PROBLEM TO WORK ON: Copy out the data below verbatim.

[Scene script records]
- - - - -

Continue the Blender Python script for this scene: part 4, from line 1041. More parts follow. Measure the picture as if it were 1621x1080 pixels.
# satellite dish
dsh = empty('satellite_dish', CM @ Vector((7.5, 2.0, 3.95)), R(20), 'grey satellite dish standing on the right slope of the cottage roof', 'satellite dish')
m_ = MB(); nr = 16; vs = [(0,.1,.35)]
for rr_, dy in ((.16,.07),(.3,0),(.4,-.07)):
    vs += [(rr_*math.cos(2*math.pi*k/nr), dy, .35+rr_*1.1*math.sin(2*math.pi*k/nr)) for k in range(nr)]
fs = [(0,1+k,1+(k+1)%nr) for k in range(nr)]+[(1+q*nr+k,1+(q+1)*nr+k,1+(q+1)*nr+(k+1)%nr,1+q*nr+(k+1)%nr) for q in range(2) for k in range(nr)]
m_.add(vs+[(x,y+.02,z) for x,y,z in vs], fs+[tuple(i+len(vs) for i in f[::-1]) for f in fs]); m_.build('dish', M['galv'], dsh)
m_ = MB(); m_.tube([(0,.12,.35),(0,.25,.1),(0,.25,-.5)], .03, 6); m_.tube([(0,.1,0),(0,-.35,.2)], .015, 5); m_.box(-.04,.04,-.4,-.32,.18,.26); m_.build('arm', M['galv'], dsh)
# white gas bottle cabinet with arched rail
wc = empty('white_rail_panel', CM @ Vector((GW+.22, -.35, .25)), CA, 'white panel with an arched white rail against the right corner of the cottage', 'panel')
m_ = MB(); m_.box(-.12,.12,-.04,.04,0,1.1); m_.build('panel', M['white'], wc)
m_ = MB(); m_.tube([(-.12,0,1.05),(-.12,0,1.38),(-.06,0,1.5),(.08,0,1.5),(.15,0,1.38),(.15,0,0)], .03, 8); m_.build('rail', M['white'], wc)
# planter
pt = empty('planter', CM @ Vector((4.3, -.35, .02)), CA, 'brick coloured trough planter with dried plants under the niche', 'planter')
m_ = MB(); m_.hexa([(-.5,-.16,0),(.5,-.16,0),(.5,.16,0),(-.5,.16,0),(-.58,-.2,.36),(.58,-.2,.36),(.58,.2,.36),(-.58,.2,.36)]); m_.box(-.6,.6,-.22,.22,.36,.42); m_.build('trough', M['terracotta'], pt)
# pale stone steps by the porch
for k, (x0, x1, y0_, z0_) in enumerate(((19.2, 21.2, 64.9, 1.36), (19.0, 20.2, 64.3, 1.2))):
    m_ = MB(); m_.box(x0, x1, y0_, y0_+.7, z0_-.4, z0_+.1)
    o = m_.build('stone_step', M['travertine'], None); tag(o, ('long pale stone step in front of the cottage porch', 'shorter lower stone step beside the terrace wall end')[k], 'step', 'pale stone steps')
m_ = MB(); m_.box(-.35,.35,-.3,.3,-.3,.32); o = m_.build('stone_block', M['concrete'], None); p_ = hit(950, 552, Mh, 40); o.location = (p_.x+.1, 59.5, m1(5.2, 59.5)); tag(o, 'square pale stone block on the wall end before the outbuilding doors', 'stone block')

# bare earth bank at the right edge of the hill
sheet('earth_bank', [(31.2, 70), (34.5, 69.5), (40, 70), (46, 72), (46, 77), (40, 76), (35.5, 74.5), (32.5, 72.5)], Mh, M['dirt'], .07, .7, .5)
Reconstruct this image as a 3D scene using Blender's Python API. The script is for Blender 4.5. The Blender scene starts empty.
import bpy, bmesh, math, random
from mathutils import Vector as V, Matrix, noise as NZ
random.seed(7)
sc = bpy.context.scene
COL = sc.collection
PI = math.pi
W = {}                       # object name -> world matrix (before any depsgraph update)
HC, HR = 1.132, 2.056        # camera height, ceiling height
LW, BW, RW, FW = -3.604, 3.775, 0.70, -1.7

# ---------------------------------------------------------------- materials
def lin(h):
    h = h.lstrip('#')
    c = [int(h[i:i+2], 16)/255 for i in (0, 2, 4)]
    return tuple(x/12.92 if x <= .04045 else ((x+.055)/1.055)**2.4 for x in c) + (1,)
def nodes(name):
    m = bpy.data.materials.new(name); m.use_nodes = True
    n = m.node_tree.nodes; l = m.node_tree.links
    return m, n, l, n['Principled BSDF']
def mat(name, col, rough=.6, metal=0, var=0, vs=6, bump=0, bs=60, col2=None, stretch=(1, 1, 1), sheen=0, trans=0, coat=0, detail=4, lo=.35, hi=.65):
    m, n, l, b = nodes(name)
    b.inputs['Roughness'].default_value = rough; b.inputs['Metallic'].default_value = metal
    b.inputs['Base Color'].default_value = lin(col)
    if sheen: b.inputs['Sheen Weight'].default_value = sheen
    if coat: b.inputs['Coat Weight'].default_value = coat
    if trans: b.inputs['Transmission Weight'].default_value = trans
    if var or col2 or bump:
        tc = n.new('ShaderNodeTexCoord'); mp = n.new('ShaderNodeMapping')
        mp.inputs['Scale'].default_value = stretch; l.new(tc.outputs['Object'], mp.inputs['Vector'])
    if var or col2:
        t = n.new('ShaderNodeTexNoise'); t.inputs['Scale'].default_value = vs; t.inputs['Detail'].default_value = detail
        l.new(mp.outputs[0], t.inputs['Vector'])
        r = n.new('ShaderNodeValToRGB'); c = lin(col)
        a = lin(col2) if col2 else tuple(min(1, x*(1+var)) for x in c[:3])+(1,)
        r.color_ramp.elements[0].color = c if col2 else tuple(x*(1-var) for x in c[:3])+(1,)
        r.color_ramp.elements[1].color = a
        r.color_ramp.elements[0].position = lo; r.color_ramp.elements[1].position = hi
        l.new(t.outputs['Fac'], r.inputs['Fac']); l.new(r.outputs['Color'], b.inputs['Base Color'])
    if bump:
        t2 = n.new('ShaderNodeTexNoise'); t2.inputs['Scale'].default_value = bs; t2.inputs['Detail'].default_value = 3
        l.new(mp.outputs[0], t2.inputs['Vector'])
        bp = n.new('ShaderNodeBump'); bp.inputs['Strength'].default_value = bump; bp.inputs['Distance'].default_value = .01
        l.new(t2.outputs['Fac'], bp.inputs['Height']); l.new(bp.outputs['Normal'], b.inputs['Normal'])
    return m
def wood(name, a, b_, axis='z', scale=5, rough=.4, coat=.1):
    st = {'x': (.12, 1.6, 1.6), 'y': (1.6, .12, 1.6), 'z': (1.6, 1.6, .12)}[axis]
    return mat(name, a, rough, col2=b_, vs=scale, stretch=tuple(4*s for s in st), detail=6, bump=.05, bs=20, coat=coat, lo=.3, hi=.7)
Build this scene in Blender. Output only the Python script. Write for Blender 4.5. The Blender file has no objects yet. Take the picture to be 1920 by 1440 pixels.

- - - - -

TASK OUTPUT:
Continue the Blender Python script for this scene: part 4, from line 1041. More parts follow. Measure the picture as if it were 1621x1080 pixels.
# satellite dish
dsh = empty('satellite_dish', CM @ Vector((7.5, 2.0, 3.95)), R(20), 'grey satellite dish standing on the right slope of the cottage roof', 'satellite dish')
m_ = MB(); nr = 16; vs = [(0,.1,.35)]
for rr_, dy in ((.16,.07),(.3,0),(.4,-.07)):
    vs += [(rr_*math.cos(2*math.pi*k/nr), dy, .35+rr_*1.1*math.sin(2*math.pi*k/nr)) for k in range(nr)]
fs = [(0,1+k,1+(k+1)%nr) for k in range(nr)]+[(1+q*nr+k,1+(q+1)*nr+k,1+(q+1)*nr+(k+1)%nr,1+q*nr+(k+1)%nr) for q in range(2) for k in range(nr)]
m_.add(vs+[(x,y+.02,z) for x,y,z in vs], fs+[tuple(i+len(vs) for i in f[::-1]) for f in fs]); m_.build('dish', M['galv'], dsh)
m_ = MB(); m_.tube([(0,.12,.35),(0,.25,.1),(0,.25,-.5)], .03, 6); m_.tube([(0,.1,0),(0,-.35,.2)], .015, 5); m_.box(-.04,.04,-.4,-.32,.18,.26); m_.build('arm', M['galv'], dsh)
# white gas bottle cabinet with arched rail
wc = empty('white_rail_panel', CM @ Vector((GW+.22, -.35, .25)), CA, 'white panel with an arched white rail against the right corner of the cottage', 'panel')
m_ = MB(); m_.box(-.12,.12,-.04,.04,0,1.1); m_.build('panel', M['white'], wc)
m_ = MB(); m_.tube([(-.12,0,1.05),(-.12,0,1.38),(-.06,0,1.5),(.08,0,1.5),(.15,0,1.38),(.15,0,0)], .03, 8); m_.build('rail', M['white'], wc)
# planter
pt = empty('planter', CM @ Vector((4.3, -.35, .02)), CA, 'brick coloured trough planter with dried plants under the niche', 'planter')
m_ = MB(); m_.hexa([(-.5,-.16,0),(.5,-.16,0),(.5,.16,0),(-.5,.16,0),(-.58,-.2,.36),(.58,-.2,.36),(.58,.2,.36),(-.58,.2,.36)]); m_.box(-.6,.6,-.22,.22,.36,.42); m_.build('trough', M['terracotta'], pt)
# pale stone steps by the porch
for k, (x0, x1, y0_, z0_) in enumerate(((19.2, 21.2, 64.9, 1.36), (19.0, 20.2, 64.3, 1.2))):
    m_ = MB(); m_.box(x0, x1, y0_, y0_+.7, z0_-.4, z0_+.1)
    o = m_.build('stone_step', M['travertine'], None); tag(o, ('long pale stone step in front of the cottage porch', 'shorter lower stone step beside the terrace wall end')[k], 'step', 'pale stone steps')
m_ = MB(); m_.box(-.35,.35,-.3,.3,-.3,.32); o = m_.build('stone_block', M['concrete'], None); p_ = hit(950, 552, Mh, 40); o.location = (p_.x+.1, 59.5, m1(5.2, 59.5)); tag(o, 'square pale stone block on the wall end before the outbuilding doors', 'stone block')

# bare earth bank at the right edge of the hill
sheet('earth_bank', [(31.2, 70), (34.5, 69.5), (40, 70), (46, 72), (46, 77), (40, 76), (35.5, 74.5), (32.5, 72.5)], Mh, M['dirt'], .07, .7, .5)
Reconstruct this image as a 3D scene using Blender's Python API. The script is for Blender 4.5. The Blender scene starts empty.
import bpy, bmesh, math, random
from mathutils import Vector as V, Matrix, noise as NZ
random.seed(7)
sc = bpy.context.scene
COL = sc.collection
PI = math.pi
W = {}                       # object name -> world matrix (before any depsgraph update)
HC, HR = 1.132, 2.056        # camera height, ceiling height
LW, BW, RW, FW = -3.604, 3.775, 0.70, -1.7

# ---------------------------------------------------------------- materials
def lin(h):
    h = h.lstrip('#')
    c = [int(h[i:i+2], 16)/255 for i in (0, 2, 4)]
    return tuple(x/12.92 if x <= .04045 else ((x+.055)/1.055)**2.4 for x in c) + (1,)
def nodes(name):
    m = bpy.data.materials.new(name); m.use_nodes = True
    n = m.node_tree.nodes; l = m.node_tree.links
    return m, n, l, n['Principled BSDF']
def mat(name, col, rough=.6, metal=0, var=0, vs=6, bump=0, bs=60, col2=None, stretch=(1, 1, 1), sheen=0, trans=0, coat=0, detail=4, lo=.35, hi=.65):
    m, n, l, b = nodes(name)
    b.inputs['Roughness'].default_value = rough; b.inputs['Metallic'].default_value = metal
    b.inputs['Base Color'].default_value = lin(col)
    if sheen: b.inputs['Sheen Weight'].default_value = sheen
    if coat: b.inputs['Coat Weight'].default_value = coat
    if trans: b.inputs['Transmission Weight'].default_value = trans
    if var or col2 or bump:
        tc = n.new('ShaderNodeTexCoord'); mp = n.new('ShaderNodeMapping')
        mp.inputs['Scale'].default_value = stretch; l.new(tc.outputs['Object'], mp.inputs['Vector'])
    if var or col2:
        t = n.new('ShaderNodeTexNoise'); t.inputs['Scale'].default_value = vs; t.inputs['Detail'].default_value = detail
        l.new(mp.outputs[0], t.inputs['Vector'])
        r = n.new('ShaderNodeValToRGB'); c = lin(col)
        a = lin(col2) if col2 else tuple(min(1, x*(1+var)) for x in c[:3])+(1,)
        r.color_ramp.elements[0].color = c if col2 else tuple(x*(1-var) for x in c[:3])+(1,)
        r.color_ramp.elements[1].color = a
        r.color_ramp.elements[0].position = lo; r.color_ramp.elements[1].position = hi
        l.new(t.outputs['Fac'], r.inputs['Fac']); l.new(r.outputs['Color'], b.inputs['Base Color'])
    if bump:
        t2 = n.new('ShaderNodeTexNoise'); t2.inputs['Scale'].default_value = bs; t2.inputs['Detail'].default_value = 3
        l.new(mp.outputs[0], t2.inputs['Vector'])
        bp = n.new('ShaderNodeBump'); bp.inputs['Strength'].default_value = bump; bp.inputs['Distance'].default_value = .01
        l.new(t2.outputs['Fac'], bp.inputs['Height']); l.new(bp.outputs['Normal'], b.inputs['Normal'])
    return m
def wood(name, a, b_, axis='z', scale=5, rough=.4, coat=.1):
    st = {'x': (.12, 1.6, 1.6), 'y': (1.6, .12, 1.6), 'z': (1.6, 1.6, .12)}[axis]
    return mat(name, a, rough, col2=b_, vs=scale, stretch=tuple(4*s for s in st), detail=6, bump=.05, bs=20, coat=coat, lo=.3, hi=.7)
Build this scene in Blender. Output only the Python script. Write for Blender 4.5. The Blender file has no objects yet. Take the picture to be 1920 by 1440 pixels.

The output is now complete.